Six factors impacting India’s economic performance in 2017

The past few months have been uncharacteristically eventful for the Indian economy, and we expect 2017 to be an interesting year as well. Even though Trump mania has taken over the world, the Indian government remains busy dealing with their own domestic issues (no surprises there).

While the announcement of India’s FY 2017-18 budget on 1 February will give us more clarity on the specific policy measures that will impact growth, FSG has identified six factors that will be critical in determining the outlook for the Indian economy going forward.

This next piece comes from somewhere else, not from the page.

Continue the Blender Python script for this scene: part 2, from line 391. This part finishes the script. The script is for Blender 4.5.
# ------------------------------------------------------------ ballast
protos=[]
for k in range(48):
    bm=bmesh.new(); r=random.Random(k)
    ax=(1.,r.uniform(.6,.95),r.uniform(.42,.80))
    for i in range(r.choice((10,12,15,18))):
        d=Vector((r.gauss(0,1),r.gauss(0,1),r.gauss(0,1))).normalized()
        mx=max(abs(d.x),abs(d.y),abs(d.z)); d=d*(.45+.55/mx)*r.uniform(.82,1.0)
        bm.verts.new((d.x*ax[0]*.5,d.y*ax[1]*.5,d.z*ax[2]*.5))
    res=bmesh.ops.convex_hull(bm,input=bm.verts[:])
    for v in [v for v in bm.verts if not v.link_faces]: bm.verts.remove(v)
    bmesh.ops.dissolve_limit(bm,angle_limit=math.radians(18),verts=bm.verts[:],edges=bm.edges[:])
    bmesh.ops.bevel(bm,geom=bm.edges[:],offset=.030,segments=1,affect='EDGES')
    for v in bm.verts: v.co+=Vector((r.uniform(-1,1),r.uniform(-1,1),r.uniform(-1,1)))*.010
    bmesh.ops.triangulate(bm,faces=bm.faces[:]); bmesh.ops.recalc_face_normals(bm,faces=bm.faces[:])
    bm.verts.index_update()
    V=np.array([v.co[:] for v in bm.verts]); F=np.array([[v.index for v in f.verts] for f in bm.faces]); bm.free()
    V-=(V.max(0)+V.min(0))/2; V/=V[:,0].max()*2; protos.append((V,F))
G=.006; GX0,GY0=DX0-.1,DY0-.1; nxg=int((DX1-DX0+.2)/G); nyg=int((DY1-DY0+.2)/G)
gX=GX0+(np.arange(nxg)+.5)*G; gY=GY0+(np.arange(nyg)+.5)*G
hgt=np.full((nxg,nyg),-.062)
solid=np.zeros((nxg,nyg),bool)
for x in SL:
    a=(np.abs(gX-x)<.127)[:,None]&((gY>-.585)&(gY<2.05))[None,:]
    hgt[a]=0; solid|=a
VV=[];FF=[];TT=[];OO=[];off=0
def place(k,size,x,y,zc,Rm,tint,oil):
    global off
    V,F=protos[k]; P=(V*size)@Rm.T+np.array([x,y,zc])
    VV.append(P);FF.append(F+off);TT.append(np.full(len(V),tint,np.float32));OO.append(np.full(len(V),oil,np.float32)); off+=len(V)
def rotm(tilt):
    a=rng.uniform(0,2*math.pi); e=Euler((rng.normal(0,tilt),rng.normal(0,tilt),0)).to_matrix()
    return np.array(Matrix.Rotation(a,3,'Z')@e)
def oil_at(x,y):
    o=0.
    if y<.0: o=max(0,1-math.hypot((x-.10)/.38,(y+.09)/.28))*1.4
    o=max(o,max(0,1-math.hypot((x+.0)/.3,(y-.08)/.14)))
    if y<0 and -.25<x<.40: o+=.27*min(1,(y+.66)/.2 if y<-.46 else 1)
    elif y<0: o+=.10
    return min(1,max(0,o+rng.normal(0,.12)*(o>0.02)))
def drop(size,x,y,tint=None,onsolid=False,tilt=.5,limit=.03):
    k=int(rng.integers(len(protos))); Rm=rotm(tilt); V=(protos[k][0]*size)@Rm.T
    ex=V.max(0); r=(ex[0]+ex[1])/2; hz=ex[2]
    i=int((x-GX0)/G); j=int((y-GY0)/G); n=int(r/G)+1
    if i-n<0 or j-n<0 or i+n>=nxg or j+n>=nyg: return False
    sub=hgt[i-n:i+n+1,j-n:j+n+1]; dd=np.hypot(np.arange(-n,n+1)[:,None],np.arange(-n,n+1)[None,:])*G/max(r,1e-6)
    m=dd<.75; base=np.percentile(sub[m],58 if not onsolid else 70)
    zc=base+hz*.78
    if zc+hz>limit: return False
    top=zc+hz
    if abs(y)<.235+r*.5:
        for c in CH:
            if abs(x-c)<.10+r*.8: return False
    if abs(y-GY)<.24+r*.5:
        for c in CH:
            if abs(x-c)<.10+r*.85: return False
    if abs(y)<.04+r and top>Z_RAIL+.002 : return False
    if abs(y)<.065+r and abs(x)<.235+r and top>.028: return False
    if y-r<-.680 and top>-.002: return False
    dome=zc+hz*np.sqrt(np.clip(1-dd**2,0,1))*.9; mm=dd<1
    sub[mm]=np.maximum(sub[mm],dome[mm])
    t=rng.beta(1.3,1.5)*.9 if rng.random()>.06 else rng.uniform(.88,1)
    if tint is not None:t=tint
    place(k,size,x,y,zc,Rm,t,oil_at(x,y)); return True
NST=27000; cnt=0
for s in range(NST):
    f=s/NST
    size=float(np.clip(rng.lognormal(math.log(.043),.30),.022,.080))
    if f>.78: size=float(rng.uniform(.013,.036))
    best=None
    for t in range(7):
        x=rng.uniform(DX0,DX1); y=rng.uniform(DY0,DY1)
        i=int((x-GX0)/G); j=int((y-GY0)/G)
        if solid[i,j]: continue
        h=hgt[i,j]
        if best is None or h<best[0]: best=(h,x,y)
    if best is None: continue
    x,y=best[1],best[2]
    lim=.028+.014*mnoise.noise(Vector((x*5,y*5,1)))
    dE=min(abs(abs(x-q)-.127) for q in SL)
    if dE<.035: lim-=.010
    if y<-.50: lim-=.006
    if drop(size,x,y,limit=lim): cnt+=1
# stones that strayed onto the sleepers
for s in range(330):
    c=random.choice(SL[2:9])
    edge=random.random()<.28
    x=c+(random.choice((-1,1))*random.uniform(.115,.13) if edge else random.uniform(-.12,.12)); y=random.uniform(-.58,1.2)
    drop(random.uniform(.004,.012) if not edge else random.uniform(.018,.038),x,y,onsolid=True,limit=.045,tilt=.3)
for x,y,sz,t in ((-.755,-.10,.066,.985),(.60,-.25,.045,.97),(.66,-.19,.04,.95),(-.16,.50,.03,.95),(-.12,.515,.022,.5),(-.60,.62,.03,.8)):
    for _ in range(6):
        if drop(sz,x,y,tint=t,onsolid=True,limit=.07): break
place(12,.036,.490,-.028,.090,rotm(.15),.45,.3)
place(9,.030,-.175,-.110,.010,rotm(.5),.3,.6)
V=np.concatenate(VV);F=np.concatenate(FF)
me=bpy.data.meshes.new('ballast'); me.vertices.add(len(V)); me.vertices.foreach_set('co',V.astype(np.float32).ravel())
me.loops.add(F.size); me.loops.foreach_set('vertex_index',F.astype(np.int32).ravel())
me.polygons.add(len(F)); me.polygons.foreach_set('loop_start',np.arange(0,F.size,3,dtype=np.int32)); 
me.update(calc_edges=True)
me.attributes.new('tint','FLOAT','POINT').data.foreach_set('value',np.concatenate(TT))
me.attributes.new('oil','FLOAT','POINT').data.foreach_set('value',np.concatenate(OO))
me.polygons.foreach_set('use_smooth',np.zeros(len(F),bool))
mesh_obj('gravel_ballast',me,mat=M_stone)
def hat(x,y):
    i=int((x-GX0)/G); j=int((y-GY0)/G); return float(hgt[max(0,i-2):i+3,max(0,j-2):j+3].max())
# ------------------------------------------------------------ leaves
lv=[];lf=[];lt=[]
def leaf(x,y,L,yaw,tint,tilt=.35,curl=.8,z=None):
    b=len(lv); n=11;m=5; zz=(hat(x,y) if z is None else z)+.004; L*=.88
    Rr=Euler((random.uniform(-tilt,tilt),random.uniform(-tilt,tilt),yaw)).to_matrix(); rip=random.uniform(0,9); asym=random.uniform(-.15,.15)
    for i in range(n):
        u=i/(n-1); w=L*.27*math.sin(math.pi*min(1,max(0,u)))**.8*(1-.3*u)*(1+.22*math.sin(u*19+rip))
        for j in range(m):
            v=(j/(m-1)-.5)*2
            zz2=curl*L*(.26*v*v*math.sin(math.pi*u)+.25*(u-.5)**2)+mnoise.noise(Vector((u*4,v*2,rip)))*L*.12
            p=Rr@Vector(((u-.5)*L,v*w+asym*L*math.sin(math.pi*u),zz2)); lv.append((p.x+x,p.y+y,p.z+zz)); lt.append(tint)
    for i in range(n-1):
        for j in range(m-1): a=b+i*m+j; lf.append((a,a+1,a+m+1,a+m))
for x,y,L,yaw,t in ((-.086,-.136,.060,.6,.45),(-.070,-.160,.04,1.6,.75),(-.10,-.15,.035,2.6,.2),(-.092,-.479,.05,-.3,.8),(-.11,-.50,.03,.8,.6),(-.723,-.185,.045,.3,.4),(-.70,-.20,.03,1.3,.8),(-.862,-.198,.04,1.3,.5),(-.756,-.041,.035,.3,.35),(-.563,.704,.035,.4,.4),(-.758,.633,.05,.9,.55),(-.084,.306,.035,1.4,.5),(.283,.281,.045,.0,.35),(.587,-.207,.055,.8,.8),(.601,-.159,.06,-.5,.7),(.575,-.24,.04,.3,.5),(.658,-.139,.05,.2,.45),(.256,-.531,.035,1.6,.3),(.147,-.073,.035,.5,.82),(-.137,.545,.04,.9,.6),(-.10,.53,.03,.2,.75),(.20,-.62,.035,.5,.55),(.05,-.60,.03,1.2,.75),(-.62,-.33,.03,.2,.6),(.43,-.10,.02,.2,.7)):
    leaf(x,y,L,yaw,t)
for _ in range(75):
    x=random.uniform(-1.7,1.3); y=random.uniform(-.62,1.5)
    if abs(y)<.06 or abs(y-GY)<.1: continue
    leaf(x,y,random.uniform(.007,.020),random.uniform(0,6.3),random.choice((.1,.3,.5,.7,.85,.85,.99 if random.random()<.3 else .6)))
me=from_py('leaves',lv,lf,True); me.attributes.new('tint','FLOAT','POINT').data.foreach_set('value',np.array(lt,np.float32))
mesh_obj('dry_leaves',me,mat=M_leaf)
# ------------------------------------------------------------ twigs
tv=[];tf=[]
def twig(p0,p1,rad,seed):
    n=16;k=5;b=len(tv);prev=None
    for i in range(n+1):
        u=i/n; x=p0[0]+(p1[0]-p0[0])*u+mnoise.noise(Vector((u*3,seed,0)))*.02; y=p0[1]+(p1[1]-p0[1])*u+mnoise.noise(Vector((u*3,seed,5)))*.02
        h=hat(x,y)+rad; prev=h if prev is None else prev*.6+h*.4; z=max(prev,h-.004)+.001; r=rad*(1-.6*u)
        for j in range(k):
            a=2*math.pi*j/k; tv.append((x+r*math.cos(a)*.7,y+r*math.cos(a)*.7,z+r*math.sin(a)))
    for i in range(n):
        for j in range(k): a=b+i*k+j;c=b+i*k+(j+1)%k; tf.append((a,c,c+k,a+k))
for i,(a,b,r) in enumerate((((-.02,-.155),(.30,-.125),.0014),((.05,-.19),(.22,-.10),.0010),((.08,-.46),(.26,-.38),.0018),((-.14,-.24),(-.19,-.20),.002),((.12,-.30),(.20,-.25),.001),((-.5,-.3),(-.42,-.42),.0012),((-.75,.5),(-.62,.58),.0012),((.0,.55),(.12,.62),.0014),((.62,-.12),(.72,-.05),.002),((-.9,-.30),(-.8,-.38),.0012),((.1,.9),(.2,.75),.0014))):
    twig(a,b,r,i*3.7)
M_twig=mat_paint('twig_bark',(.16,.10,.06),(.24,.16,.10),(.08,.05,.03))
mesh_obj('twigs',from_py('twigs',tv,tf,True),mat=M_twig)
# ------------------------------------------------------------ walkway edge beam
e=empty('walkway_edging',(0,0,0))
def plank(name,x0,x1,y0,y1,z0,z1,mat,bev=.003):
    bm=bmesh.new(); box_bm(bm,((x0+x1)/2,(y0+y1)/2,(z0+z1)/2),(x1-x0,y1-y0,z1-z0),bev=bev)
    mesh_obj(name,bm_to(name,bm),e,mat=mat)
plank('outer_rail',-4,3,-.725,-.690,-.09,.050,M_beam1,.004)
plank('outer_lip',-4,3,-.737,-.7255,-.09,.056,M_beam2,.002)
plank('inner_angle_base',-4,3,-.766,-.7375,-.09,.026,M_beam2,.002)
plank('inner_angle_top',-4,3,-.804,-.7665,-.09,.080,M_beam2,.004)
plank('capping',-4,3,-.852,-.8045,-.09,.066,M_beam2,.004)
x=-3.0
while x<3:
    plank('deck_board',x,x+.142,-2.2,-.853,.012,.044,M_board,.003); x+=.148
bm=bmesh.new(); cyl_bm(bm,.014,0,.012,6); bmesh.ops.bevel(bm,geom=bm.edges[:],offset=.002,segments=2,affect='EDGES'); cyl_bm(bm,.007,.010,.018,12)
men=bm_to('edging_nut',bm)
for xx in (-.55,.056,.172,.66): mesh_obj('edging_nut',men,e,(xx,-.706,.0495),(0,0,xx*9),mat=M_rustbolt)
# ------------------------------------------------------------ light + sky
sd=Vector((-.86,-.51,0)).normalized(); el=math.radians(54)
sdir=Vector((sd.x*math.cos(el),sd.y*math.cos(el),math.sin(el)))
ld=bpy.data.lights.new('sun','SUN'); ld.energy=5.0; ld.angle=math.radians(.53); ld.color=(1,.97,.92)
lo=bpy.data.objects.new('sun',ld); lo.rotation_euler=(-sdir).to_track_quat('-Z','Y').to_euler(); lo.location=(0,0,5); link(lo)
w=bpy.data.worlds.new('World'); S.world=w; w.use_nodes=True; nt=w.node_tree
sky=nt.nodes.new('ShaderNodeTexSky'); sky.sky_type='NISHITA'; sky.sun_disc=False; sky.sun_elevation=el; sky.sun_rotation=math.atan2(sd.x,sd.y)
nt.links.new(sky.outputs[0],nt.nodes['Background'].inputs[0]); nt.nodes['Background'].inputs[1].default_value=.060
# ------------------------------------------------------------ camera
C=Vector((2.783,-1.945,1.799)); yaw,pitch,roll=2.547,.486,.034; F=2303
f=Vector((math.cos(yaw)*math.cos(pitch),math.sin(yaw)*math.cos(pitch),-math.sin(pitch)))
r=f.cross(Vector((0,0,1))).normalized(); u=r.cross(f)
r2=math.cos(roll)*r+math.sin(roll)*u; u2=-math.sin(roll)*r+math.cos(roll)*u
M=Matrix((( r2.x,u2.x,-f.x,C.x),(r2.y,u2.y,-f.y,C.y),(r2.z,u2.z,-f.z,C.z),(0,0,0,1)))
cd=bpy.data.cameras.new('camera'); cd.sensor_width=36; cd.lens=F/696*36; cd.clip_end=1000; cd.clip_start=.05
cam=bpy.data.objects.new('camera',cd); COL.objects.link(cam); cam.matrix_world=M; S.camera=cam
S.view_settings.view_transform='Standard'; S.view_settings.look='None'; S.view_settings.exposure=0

  1. Currency demonetization and recovery from the cash crunch: The impact of Modi’s demonetization initiative on the Indian economy is still ambiguous. Overall growth is expected to decline in the current fiscal year (ending March 2017) because of lower private consumption and investment. While we expect economic activity to gradually pick up as the cash crunch subsides through the course of the year, the exact pace of recovery is difficult to determine (clients can access FSG’s India Market Review – Q4 2016)
  1. The implementation of the Goods and Services Tax (GST): The Indian Minister of Finance recently announced that the GST will be implemented starting 1 July, 2017, giving companies a realistic date to work towards. Even though we anticipate early stage implementation issues, the GST is positive for the Indian economy as it will gradually improve private investment over the medium term (read FSG’s report on India’s Goods and Services Tax)
  1. State elections: A number of states will hold elections in the first quarter of 2017: Punjab, Uttarakhand, and, perhaps the most important, Uttar Pradesh (UP). Even though regional parties control the government in UP, the performance of the BJP will be closely watched, especially after the currency demonetization measure. Historically, the performance of the two national parties – the BJP and the Congress – in UP is closely linked to their performance in the next general election. The UP election is also important in determining which party will control the upper house of parliament going forward. Having a majority in both houses of parliament is crucial for any government to implement important structural reform in India
  1. Trump’s trade policies: Unlike many Asian economies, India is not particularly dependent on exports to drive economic growth. Even so, Trump’s protectionist policies will have an impact on the Indian economy, particularly the country’s large service sector. The US remains the largest export destination for India’s services, and uncertainty over Trump’s trade and immigration policies has weakened the outlook for the sector
  1. The performance of the rupee: The expectation of higher interest rates in the US, a strengthening dollar, and diverging monetary policy in India will continue to put downward pressure on the rupee this year. However, it will remain one of the better performers in emerging Asia given the country’s relatively higher forex reserves and improving twin deficits
  1. Oil price shocks: Growth in India, an oil importing country, would be negatively impacted by an oil supply disruption, which could lead to higher oil prices. Public spending, currently bolstered by low oil prices, would need to be curtailed and inflationary pressures would increase, dampening consumer sentiment

Overall, India’s economic growth – with numbers consistently above 7% from FY 2017-18 – remains robust and the envy of many other emerging economies. As executives re-evaluate the role of India in their emerging markets’ portfolios and look to the country as their main growth driver going forward, they should evaluate the impact of the six factors above on their India operations in 2017 in order to develop a thorough strategic plan.